One night Juliette suggests that Okwe check the room she’s just left. He unclogs the toilet to find a human heart. Okwe tries to investigate while still keeping his past a secret, but Sneaky discovers that Okwe was both a doctor and a wanted man in Nigeria and tries to blackmail Okwe into helping him sell kidneys on the black market. At the same time, Senay and Okwe form a bond as they try to protect each other from immigration officers and other predators.
What strikes me about Dirty Pretty Things is the way it fuses human rights drama with absurdist workplace comedy. The common denominator between the two genres is a bureaucracy that is by turns oppressive and backward. Senay lives in the UK legally but cannot support herself without getting deported. And Okwe is a doctor who’s forced to work off the books as a cabbie and a bellhop because he’s not supposed to be in London at all.

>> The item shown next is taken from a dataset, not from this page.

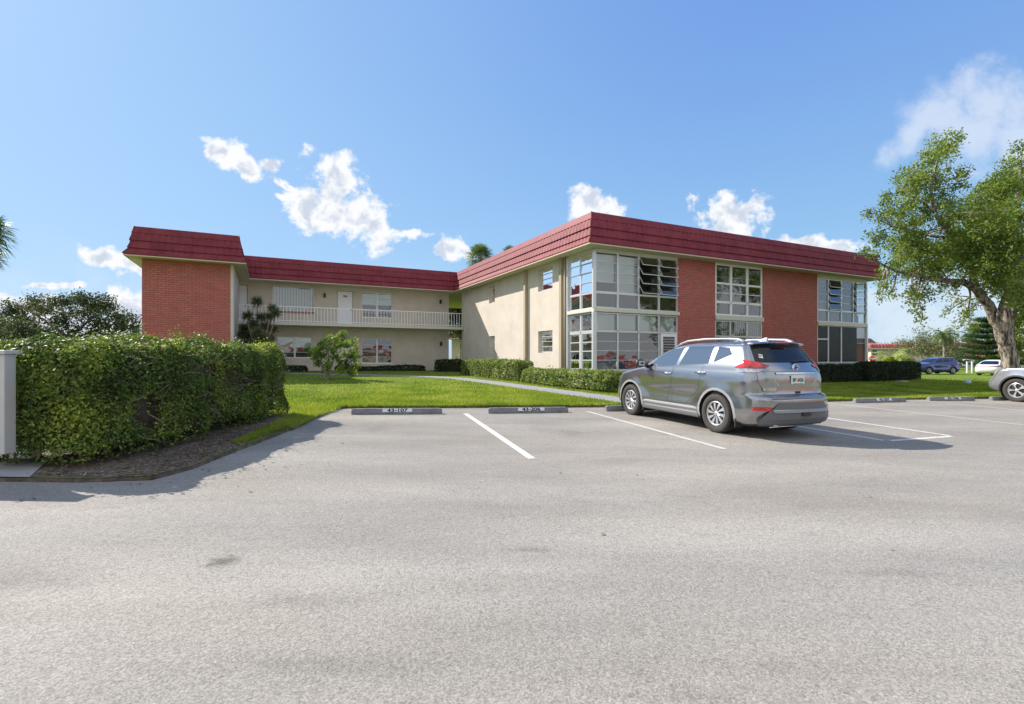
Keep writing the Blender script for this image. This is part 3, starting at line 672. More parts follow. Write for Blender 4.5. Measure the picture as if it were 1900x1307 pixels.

Even more absurdly, Okwe has no one to turn to when he makes his gruesome discovery in the hotel bathroom. Everyone tells him to keep his head down and not to make trouble—the sort of admonition that’s chilling in a whistleblower drama but almost funny when it’s being made in the context of finding a vital organ in a toilet, minus its owner.
If this sounds bleak, it is; or at least Okwe and Senay’s situation is. But their relationship gives the film hope in a way that feels completely earned, because it’s based on both of them being good people who are sometimes forced to do bad things. There is nothing meet-cute-y or magical about why they fall in love. Instead, they each learn slowly that they can trust one another, even as the rest of their lives fall apart. Trapped between Sneaky’s illegal side business and overzealous immigration officials, they are forced to depend on each other for survival. The solution they come up with calls on all the luck and ingenuity they can muster, but it’s also satisfyingly believable. Ejiofor invests Okwe with a weary determination that feels all too real.
Dirty Pretty Things is not, at its heart, a preachy film, but it will make you pay attention to the people around you who you’re not supposed to see, the ones who stay in the background doing the jobs no one else wants.